Sì. Il porto di Ras Laffan, costruito in gran parte dalla ExxonMobil, può esportare 75 milioni di tonnellate/anno di gas liquefatto e ibernato, oltre a diversi milioni/giorno di barili di petrolio e gas naturale. Che possono essere bloccati dai paesi vicini. La cosa amena è che, oggi, tutti si ricordano dell’accordo segreto del Qatar per far cessare il suo appoggio alla Fratellanza Musulmana, siglato nel 2014, ma nessuno si ricorda delle infinite donazioni, più o meno private, che cittadini sauditi e di altri Paesi aderenti al blocco contro Doha hanno concesso ad Al Qaeda e al califfato di Al Baghdadi. E, comunque, se ci fosse una situazione di estremo e immediato pericolo, le navi petroliere di Doha potrebbero passare gli stretti di Hormuz passando dall’Oman, che non ha aderito al blocco, oppure entrare direttamente in acque iraniane. Il Qatar, ancora oggi, continua ad avere accesso agli Stretti di Suez, mentre le navi dell’emirato, al ritorno, non possono però utilizzare il porto di Fujariah. Se, poi, le cose dovessero ancora peggiorare, il Qatar dovrebbe sopportare il blocco dell’export di gas naturale verso gli Emirati tramite la pipeline “Dolphin”, creata da Total (24,5%) da Occidental, sempre al 24,5% e dal fondo sovrano di Abu Dhabi “Mubadala”. Ma nessuno, fino ad ora, ha l’interesse a creare problemi tra il Qatar e i suoi mercati di riferimento in Asia, importanti anche per i sauditi e i loro alleati. Peraltro, anche qui la questione è politica, come si direbbe, in un linguaggio trito, in Occidente. La tensione tra sauditi e qatarioti dura infatti dal 1995, ovvero dal momento in cui il padre dell’attuale emiro di Doha venne estromesso proprio dal figlio, l’attuale emiro, sulla base della sua politica troppo filosaudita. Peraltro, il fondo sovrano dell’emirato del Qatar ha investito sia in Iran, l’alleato preferito di Mosca in Medio Oriente, sia in Usa che nella russa Rosneft, e qui per ben 2,7 miliardi di Usd. L’emiro attuale ha infine bloccato un contro-golpe, nel 1996, ed ha attentamente evitato di costruire delle pipelines che integrassero Doha nel contesto economico ed energetico della Penisola Arabica. Anche la succitata “Dolphin” viene utilizzata solo per il trasporto verso l’Oman e gli UAE, ma lavora sempre alla metà dei due terzi di capacità.

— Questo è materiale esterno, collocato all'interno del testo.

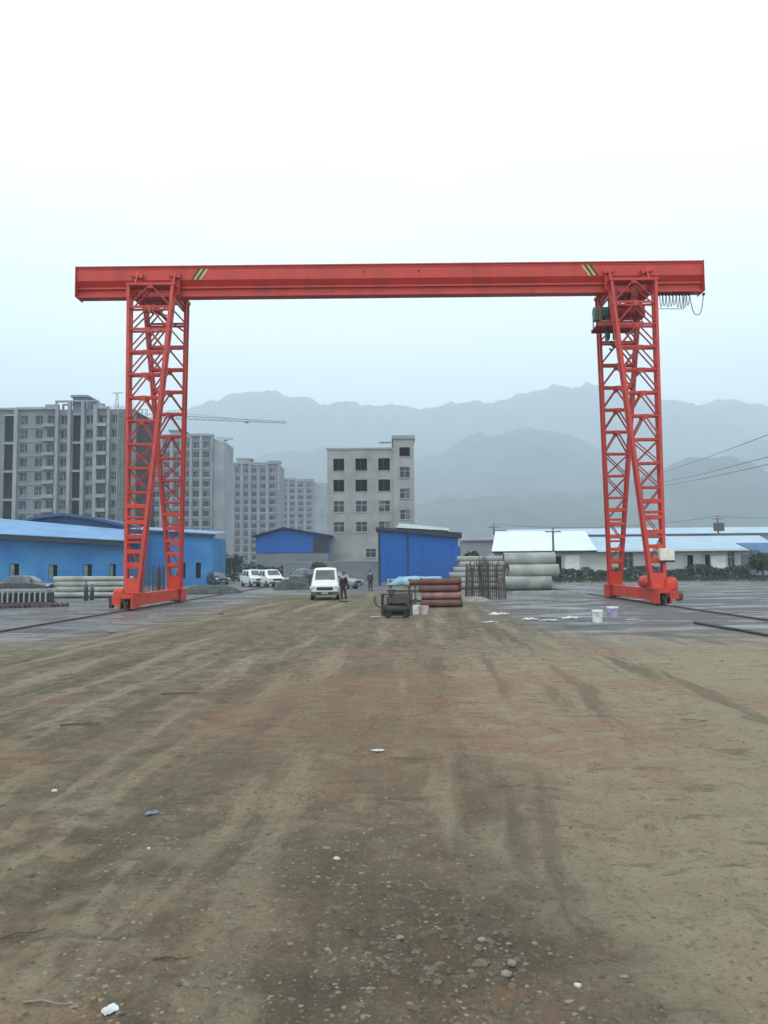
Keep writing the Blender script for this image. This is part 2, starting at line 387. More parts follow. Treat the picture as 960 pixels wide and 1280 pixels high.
    bp = nt.nodes.new('ShaderNodeBump'); bp.inputs['Distance'].default_value = .06
    lk(f('SUBTRACT', .8, f('MULTIPLY', wet, .78)), bp.inputs['Strength']); lk(hgt, bp.inputs['Height']); lk(bp.outputs[0], b.inputs['Normal'])
    return m
u = np.linspace(-1, 1, 520); xs = np.sinh(u*9.8)*.55/2; xs = xs/np.abs(xs).max()*5000
v = np.linspace(-.55, 1, 620); ys = np.sinh(v*8.9); ys = ys/ys.max()*5000 + 3.0
GX, GY = np.meshgrid(xs, ys)
tag(grid_obj('ground', GX, GY, ground_height(GX, GY), ground_material()), kind='structure')

# ------------------------------------------------------------------ hills
def hill_mat():
    m = mat('wooded_slope', (.018, .034, .026), .95, c2=(.045, .066, .048), scale=.012, detail=9, thr=(.35, .68))
    return m
HM = hill_mat()
def ridge(name, D, W, pts, seed, amp, ny=110):
    K = 1.75; D *= K; W *= K; amp *= K
    P = [at(px, py, D) for px, py in pts]
    px = np.array([p.x for p in P]); pz = np.array([p.z for p in P])
    X = np.linspace(px[0], px[-1], 640); Y = np.linspace(D - W, D + W*.8, ny)
    XX, YY = np.meshgrid(X, Y)
    H = np.interp(XX, px, pz) + (fbm(XX*.012/K, XX*0+seed, 5, seed)-.47)*amp*.36
    t = np.clip(1 - np.abs(YY - D)/np.where(YY < D, W, W*.8), 0, 1)
    t = t*t*(3-2*t)
    prof = t**.8
    rn = 1 - np.abs(fbm(XX*.004/K, YY*.004/K, 5, seed+5)*2-1)
    spur = (fbm(XX*.006/K, YY*.0022/K, 5, seed+3)-.5)
    Z = H*prof + (spur*amp*1.6 + (rn-.75)*amp)*t*(1-t)*2.6 + (fbm(XX*.035/K, YY*.035/K, 5, seed+9)-.45)*amp*.34*t
    ends = np.clip(np.minimum((XX-X[0]), (X[-1]-XX))/ (X[-1]-X[0]) * 9, 0, 1)
    Z = Z * ends - 1.0*(1-t*ends)*0 - .9
    tag(grid_obj(name, XX, YY, Z, HM), kind='structure')
ridge('hills', 1900, 640, [(-500,560),(-250,530),(-100,525),(60,540),(160,528),(200,528),(240,516),(270,503),(300,497),(335,496),(380,504),(440,507),(520,513),(565,514),(600,506),(640,494),(660,489),(700,487),(745,489),(780,500),(820,509),(870,512),(900,508),(930,508),(960,516),(1050,505),(1200,520),(1450,560)], 5, 90)
ridge('hills', 1280, 420, [(-400,610),(-100,590),(100,600),(200,600),(300,580),(400,566),(480,592),(540,575),(590,552),(640,545),(690,549),(740,566),(800,590),(860,585),(930,560),(1000,550),(1150,590),(1300,640)], 21, 80)
ridge('hills', 850, 260, [(-300,650),(0,655),(200,650),(400,640),(520,632),(640,622),(720,618),(780,608),(830,586),(862,568),(900,574),(960,600),(1040,590),(1250,640)], 33, 50)

# ------------------------------------------------------------------ buildings
def facade_wall(mb, x0, x1, z0, z1, y0, th, openings):
    """front wall slab with real openings: boxes between the openings, butted together"""
    zs = sorted(set([z0, z1] + [o[2] for o in openings] + [o[3] for o in openings]))
    for a, b in zip(zs[:-1], zs[1:]):
        if b - a < 1e-4: continue
        cur = x0
        for o in sorted([o for o in openings if o[2] < b - 1e-4 and o[3] > a + 1e-4]):
            if o[0] > cur + 1e-4: mb.box(cur, o[0], y0, y0+th, a, b)
            cur = max(cur, o[1])
        if x1 > cur + 1e-4: mb.box(cur, x1, y0, y0+th, a, b)
def window_set(parent, openings, y, style=0, limit=100, name='window'):
    wr_ = random.Random(len(openings))
    """each window an object of its own, sharing a mesh per size"""
    cache = {}
    for i, (a, b, c, d) in enumerate(openings[:limit]):
        var = wr_.choice((0, 0, 0, 1, 2)); key = (round(b-a, 2), round(d-c, 2), var)
        if key not in cache:
            mb = MB(); W_, H_ = b-a, d-c
            mb.box(-W_/2, W_/2, .05, .09, 0, H_)
            mb.mi = 1; fr = .06
            mb.box(-W_/2, W_/2, 0, .05, 0, fr); mb.box(-W_/2, W_/2, 0, .05, H_-fr, H_)
            mb.box(-W_/2, -W_/2+fr, 0, .05, fr, H_-fr); mb.box(W_/2-fr, W_/2, 0, .05, fr, H_-fr)
            mb.box(-fr/2, fr/2, 0, .05, fr, H_-fr)
            mb.mi = 2
            if var == 1: mb.box(-W_/2+.06, -.03, .041, .049, H_*.35, H_-.06)
            if var == 2: mb.box(.04, W_/2-.07, -.012, -.002, .07, H_-.07)
            mb.mi = 1
            if style == 1: mb.box(-W_/2+fr, -fr/2, 0, .05, H_*.62, H_*.62+fr); mb.box(fr/2, W_/2-fr, 0, .05, H_*.62, H_*.62+fr)
            o = mb.build(name, [M['glass'], M['frame'], M['blind']], parent); cache[key] = o.data
        else:
            o = bpy.data.objects.new(name, cache[key]); COL.objects.link(o); o.parent = parent
        o.location = ((a+b)/2, y, c)

# --- big unfinished block at the left
def apartment_left():
    D = 163.; S = D/960*1.004
    base = at(80, 700, D); X0 = base.x - 80*S           # x metre of pixel 0
    root = empty('apartment_block', (X0, D, 0), 0, 'widest and nearest unfinished concrete apartment block, with a rooftop frame, behind the long blue shed', 'apartment block')
    def px(p): return p*S
    def pz(p): return at(80, p, D).z
    top = pz(512)
    rows = [pz(519.5 + 17.7*k) for k in range(11)]      # tops of window rows
    op = []
    cols = [(22,31,10.5),(41,50,10.5),(56,65,9.5),(72,81,10.5),(104,114,10.5),(120,131,9.5),(137,144,9.5)]
    for r_ in rows:
        for a, b, h in cols: op.append((px(a), px(b), r_ - h*S, r_))
        op.append((px(-24), px(-14), r_ - 10.5*S, r_)); 
    op = [o for o in op if o[2] > 1.0]
    stair = []
    for k in range(6):
        zt = pz(519.5 + 35.4*k); zb = zt - 32.5*S
        if zb > 0: stair.append((px(88), px(98), zb, zt)); stair.append((px(2), px(14), zb, zt))
    mb = MB(); facade_wall(mb, px(-30), px(166), 0, top, 0, .35, op + stair)
    
    mb.box(px(-30), px(-30)+.35, .35, .9, 0, top-.1); mb.box(px(166)-.35, px(166), .35, .9, 0, top-.1)
    mb.build('wall', M['conc2'], root)
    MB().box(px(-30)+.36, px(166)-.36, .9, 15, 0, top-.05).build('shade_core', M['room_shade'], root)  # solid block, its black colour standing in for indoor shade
    # pilasters
    for a, b, t_ in ((15.5,20,510),(67,71,506),(82.5,86.5,503),(99.5,103.5,503),(115,119.5,507),(132,135.5,513),(145,147.5,514)):
        MB().box(px(a), px(b), -.75, -.002, 0, pz(t_)).build('pilaster', M['conc3'], root)
    # balcony slabs and parapets
    for r_ in rows:
        zb = r_ - 10.5*S
        if zb < 1.5: continue
        for a, b in ((52.5, 66.9), (119.6, 131.9)):
            MB().box(px(a), px(b), -1.1, -.003, zb-.75, zb-.05).build('balcony', M['conc3'], root)
    for r_ in rows:
        zb = r_ - 14.2*S
        if zb > 1:
            for a, b in ((20.1, 52), (71.1, 82.4), (103.6, 114.9)): MB().box(px(a), px(b), -.18, -.003, zb-.22, zb).build('floor_band', M['conc3'], root)
    for k, o in enumerate(stair): MB().box(o[0]-.1, o[1]+.1, -.25, -.004, o[3]+.02, o[3]+.35).build('landing_beam', M['conc3'], root)
    # roof
    rf = MB(); rf.box(px(16), px(53), -.5, .3, top+.002, pz(509)); rf.box(px(-30), px(15), -.5, .3, top+.002, pz(509.5))
    rf.box(px(54), px(67), -.6, .3, top+.002, pz(506)); rf.box(px(119), px(133), -.5, .3, top+.002, pz(511)+.4)
    rf.build('parapet', M['conc3'], root)
    fr = MB()
    fr.box(px(66), px(120), -.4, .2, pz(502.8), pz(501)); fr.box(px(66), px(120), 3.0, 3.6, pz(502.8), pz(501))
    for a in (66, 84.5, 105, 118.5): fr.box(px(a), px(a+1.6), -.4, .2, top+.01, pz(502.8)-.003); fr.box(px(a), px(a+1.6), 3, 3.6, top+.01, pz(502.8)-.003)
    fr.build('roof_frame', M['conc3'], root)
    tw = MB(); tw.box(px(86.5), px(104.5), .35, 6, top+.01, pz(497)); tw.box(px(84.8), px(106.5), -.2, 6.5, pz(497)+.003, pz(495)+.15)
    tw.box(px(89), px(103), 1, 5, pz(495)+.153, pz(494.2)+.2)
    tw.build('stair_tower', M['conc2'], root)
    window_set(root, op, .38, 0, 100)
    # scaffolding with netting at the right end
    sc_ = MB(); 
    for k in range(5):
        X_ = px(147.8) + k*.62
        sc_.box(X_-.03, X_+.03, -1.25, -1.19, 0, pz(512)-.3*k)
    zz = 2.
    while zz < top: sc_.box(px(147.8), px(147.8)+2.5, -1.27, -1.21, zz, zz+.05); zz += 1.8
    scf = sc_.build('scaffold', M['steel'], root)
    MB().box(px(147.6), px(155.5), -1.10, -1.06, 0, top-.5).build('netting', M['netting'], scf)
    # rows of starter bars on the roof edge
    sb = MB()
    for k in range(14):
        X_ = px(134) + k*.38; sb.box(X_-.03, X_+.03, 0, .06, top, top + rnd.uniform(.6, 1.5))
    sb.build('starter_bars', M['steel'], root)
    # mast
    mp_ = empty('hoist_mast', (X0 + px(136.5), D+3, top), 0, 'thin hoist mast with a short crossarm on the flat roof of the nearest tower block', 'mast')
    mm = MB(); hz = pz(490.5) - top + .4
    for sx in (-.35, .35):
        mm.bar((sx, 0, 0), (sx*.5, 0, hz), .09)
    k = 0; z_ = 0
    while z_ < hz - .8: mm.bar((-.33*(1 if k % 2 else -1), 0, z_), (.3*(1 if k % 2 else -1), 0, z_+.8), .06); z_ += .8; k += 1
    mm.build('lattice', M['steel'], mp_)
    MB().bar((-1.0, 0, hz+.04), (1.3, 0, hz+.04), .12).build('crossarm', M['steel'], mp_)
apartment_left()

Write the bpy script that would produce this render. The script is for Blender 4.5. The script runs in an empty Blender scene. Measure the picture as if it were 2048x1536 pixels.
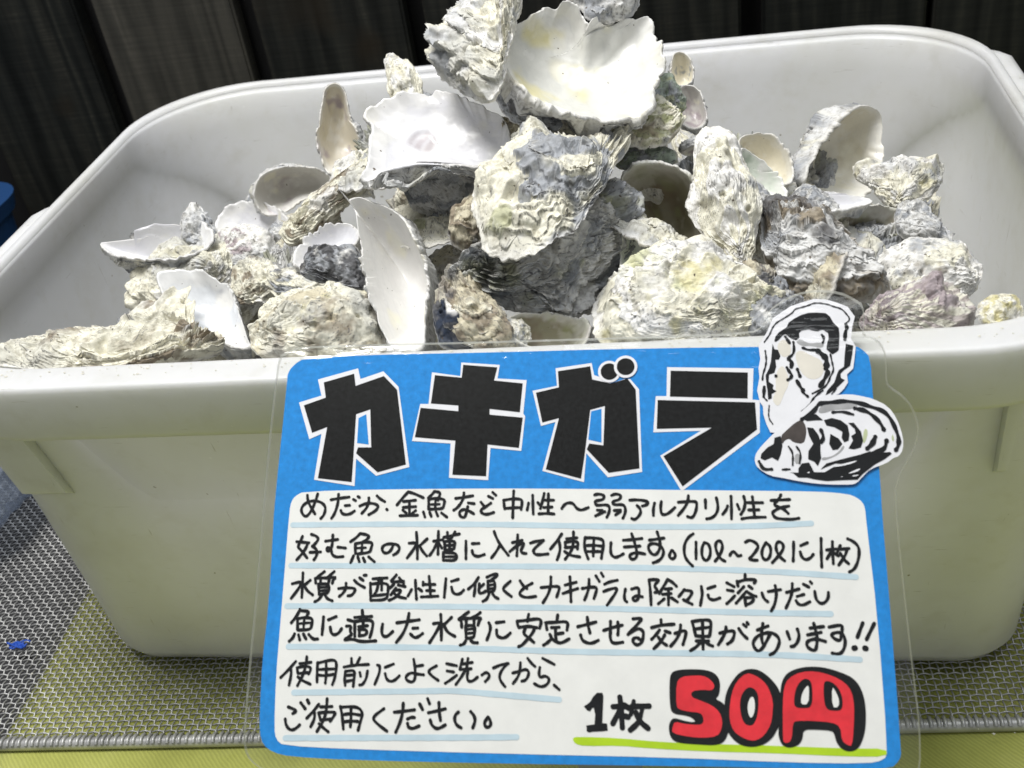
import bpy, math, random
import numpy as np
from mathutils import Matrix, Vector, Quaternion
from mathutils.geometry import tessellate_polygon

C = bpy.context.scene.collection
scene = bpy.context.scene
R = math.radians

# ---------------------------------------------------------------- camera
cam_data = bpy.data.cameras.new('camera')
cam = bpy.data.objects.new('camera', cam_data)
C.objects.link(cam)
CAM_RIGHT = Vector((0.98362510, 0.11930876, -0.13508180))
CAM_UP = Vector((0.03879176, 0.59178974, 0.80515843))
CAM_FWD = Vector((-0.17600248, 0.79721410, -0.57747105))
CAM_LOC = Vector((0.0883, -0.4733, 0.4166))
m = Matrix((CAM_RIGHT, CAM_UP, -CAM_FWD)).transposed().to_4x4()
m.translation = CAM_LOC
cam.matrix_world = m
cam_data.sensor_width = 36.0
cam_data.lens = 2200.0 / 2048.0 * 36.0
cam_data.clip_start = 0.01
cam_data.clip_end = 30.0
cam_data.dof.use_dof = True
cam_data.dof.focus_distance = 0.44
cam_data.dof.aperture_fstop = 20.0
scene.camera = cam

# ---------------------------------------------------------------- light
world = bpy.data.worlds.new('World')
scene.world = world
world.use_nodes = True
bg = world.node_tree.nodes['Background']
bg.inputs['Color'].default_value = (0.95, 0.98, 1.0, 1)
bg.inputs['Strength'].default_value = 0.25

def area(name, loc, target, size, power, col):
    l = bpy.data.lights.new(name, 'AREA')
    l.shape = 'DISK'; l.size = size; l.energy = power; l.color = col
    o = bpy.data.objects.new(name, l); C.objects.link(o)
    o.location = loc
    d = Vector(target) - Vector(loc)
    o.rotation_euler = d.to_track_quat('-Z', 'Y').to_euler()
    return o
area('overhead_light', (-0.24, -0.16, 1.30), (0.0, -0.05, 0.15), 0.42, 12.8, (1.0, 0.985, 0.96))
area('overhead_light', (0.34, -0.06, 1.40), (0.0, 0.0, 0.15), 0.8, 4.5, (0.95, 0.98, 1.0))  # added second light, brightens the inner side walls of the tub

vs = scene.view_settings
vs.view_transform = 'Standard'; vs.look = 'None'; vs.gamma = 1.0
vs.exposure = 0.12
vs.use_curve_mapping = False
scene.cycles.max_bounces = 8
scene.cycles.transparent_max_bounces = 16
scene.cycles.caustics_reflective = False
scene.cycles.caustics_refractive = False

# ---------------------------------------------------------------- helpers
def tag(o, label=None, cat=None, group=None, kind=None):
    if label: o['label'] = label
    if cat: o['category'] = cat
    if group: o['group'] = group
    if kind: o['kind'] = kind
    return o

def empty(name, loc=(0, 0, 0)):
    o = bpy.data.objects.new(name, None)
    C.objects.link(o); o.location = loc
    o.empty_display_size = 0.02
    return o

def mesh_obj(name, verts, faces, mats, parent=None, smooth=False, fmat=None):
    me = bpy.data.meshes.new(name)
    if isinstance(verts, np.ndarray):
        faces = np.asarray(faces, dtype=np.int32)
        nv = len(verts); nf, k = faces.shape
        me.vertices.add(nv); me.vertices.foreach_set('co', verts.astype(np.float32).ravel())
        me.loops.add(nf * k); me.loops.foreach_set('vertex_index', faces.ravel())
        me.polygons.add(nf)
        me.polygons.foreach_set('loop_start', np.arange(0, nf * k, k, dtype=np.int32))
        me.update(calc_edges=True)
    else:
        me.from_pydata(verts, [], faces)
    for mt in (mats if isinstance(mats, (list, tuple)) else [mats]):
        me.materials.append(mt)
    n = len(me.polygons)
    if smooth: me.polygons.foreach_set('use_smooth', np.ones(n, dtype=bool))
    if fmat is not None: me.polygons.foreach_set('material_index', np.asarray(fmat, dtype=np.int32))
    me.update()
    o = bpy.data.objects.new(name, me); C.objects.link(o)
    if parent: o.parent = parent
    return o

def box(cx, cy, cz, sx, sy, sz, bevel=0.0):
    import bmesh
    bm = bmesh.new()
    bmesh.ops.create_cube(bm, size=1.0)
    bmesh.ops.scale(bm, vec=(sx, sy, sz), verts=bm.verts)
    bmesh.ops.translate(bm, vec=(cx, cy, cz), verts=bm.verts)
    if bevel: bmesh.ops.bevel(bm, geom=bm.edges[:], offset=bevel, segments=2, affect='EDGES')
    v = [tuple(x.co) for x in bm.verts]; f = [[q.index for q in p.verts] for p in bm.faces]
    bm.free()
    return v, f

# ---------------------------------------------------------------- materials
def mat(name, col=(0.5, 0.5, 0.5), rough=0.5, **kw):
    mt = bpy.data.materials.new(name); mt.use_nodes = True
    b = mt.node_tree.nodes['Principled BSDF']
    b.inputs['Base Color'].default_value = (*col, 1)
    b.inputs['Roughness'].default_value = rough
    for k, v in kw.items():
        b.inputs[k.replace('_', ' ')].default_value = v
    return mt, mt.node_tree.nodes, mt.node_tree.links, b

def N(nodes, t, **kw):
    n = nodes.new(t)
    for k, v in kw.items():
        if k.startswith('i_'): n.inputs[k[2:].replace('_', ' ')].default_value = v
        else: setattr(n, k, v)
    return n

def noise(nodes, links, scale, detail=4.0, rough=0.55, coord='Object', vec=None, stretch=None):
    tc = N(nodes, 'ShaderNodeTexCoord')
    src = tc.outputs[coord]
    if stretch:
        mp = N(nodes, 'ShaderNodeMapping'); mp.inputs['Scale'].default_value = stretch
        links.new(src, mp.inputs['Vector']); src = mp.outputs['Vector']
    n = N(nodes, 'ShaderNodeTexNoise')
    n.inputs['Scale'].default_value = scale; n.inputs['Detail'].default_value = detail
    n.inputs['Roughness'].default_value = rough
    links.new(src, n.inputs['Vector'])
    return n

def ramp(nodes, links, src, stops):
    r = N(nodes, 'ShaderNodeValToRGB')
    el = r.color_ramp.elements
    while len(el) < len(stops): el.new(0.5)
    for e, (p, c) in zip(el, stops):
        e.position = p; e.color = (*c, 1) if len(c) == 3 else c
    links.new(src, r.inputs['Fac'])
    return r

def mix(nodes, links, a, b, fac, mode='MIX'):
    n = N(nodes, 'ShaderNodeMix', data_type='RGBA', blend_type=mode)
    for s, v in ((6, a), (7, b)):
        if hasattr(v, 'links'): links.new(v, n.inputs[s])
        else: n.inputs[s].default_value = (*v, 1)
    if hasattr(fac, 'links'): links.new(fac, n.inputs[0])
    else: n.inputs[0].default_value = fac
    return n.outputs[2]

def bump(nodes, links, b, src, strength, dist):
    n = N(nodes, 'ShaderNodeBump'); n.inputs['Strength'].default_value = strength
    n.inputs['Distance'].default_value = dist
    links.new(src, n.inputs['Height']); links.new(n.outputs['Normal'], b.inputs['Normal'])
    return n

# numpy value noise --------------------------------------------------------
def _h(ix, iy, iz, seed):
    n = (ix * 374761393 + iy * 668265263 + iz * 2147483647 + seed * 1274126177) & 0xffffffff
    n = ((n ^ (n >> 13)) * 1274126177) & 0xffffffff
    n = ((n ^ (n >> 16)) * 2246822519) & 0xffffffff
    return ((n ^ (n >> 15)) & 0xffffff) / float(0xffffff)

def vnoise(p, seed=0):
    p = np.asarray(p, dtype=np.float64)
    i = np.floor(p).astype(np.int64); f = p - i
    u = f * f * f * (f * (f * 6 - 15) + 10)
    r = 0
    for dx in (0, 1):
        wx = u[:, 0] if dx else 1 - u[:, 0]
        for dy in (0, 1):
            wy = u[:, 1] if dy else 1 - u[:, 1]
            for dz in (0, 1):
                wz = u[:, 2] if dz else 1 - u[:, 2]
                r = r + wx * wy * wz * _h(i[:, 0] + dx, i[:, 1] + dy, i[:, 2] + dz, seed)
    return r * 2 - 1

def fbm(p, octs=4, seed=0, gain=0.5):
    a, s, r, k = 1.0, 0.0, 0.0, 1.0
    for o in range(octs):
        r = r + a * vnoise(p * k + 17.3 * o, seed + o); s += a; a *= gain; k *= 2.03
    return r / s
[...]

8) Roma è in buoni rapporti sia con Teheran sia con Doha. Quale posizione dovrebbe adottare l’Italia?

Roma ha ospitato, all’inizio di luglio 2017, il ministro degli esteri di Doha, Tamim bin Hamad al Thani. Egli spera che l’Italia possa svolgere un ruolo di mediazione, ma ha dichiarato anche che il Qatar non ha paura nemmeno di un intervento armato saudita e che, questa sarà la chiave di volta geopolitica nei prossimi giorni, vi sarà una mediazione ai massimi livelli messa in atto dalla Federazione Russa. L’Italia potrebbe certo mediare, in un contesto in cui anche il nesso tra Doha e Washington si è ricucito, ma dubito che ne abbia la voglia e le “palle”.

Sono a rischio gli investimenti qatarioti nel nostro paese?

Qatar Holding ha dichiarato che continuerà ad investire in Italia. Non investirà in banche, come era stato sperato sia da Matteo Renzi che da Paolo Gentiloni, perché nessuno vede bene dentro il grande buco nero di Monte dei Paschi, ma molti altri dossier sono allo studio dei Fondi Sovrani dell’Emirato, e comunque, proprio in una situazione del genere è utile, per Doha, diversificare gli investimenti.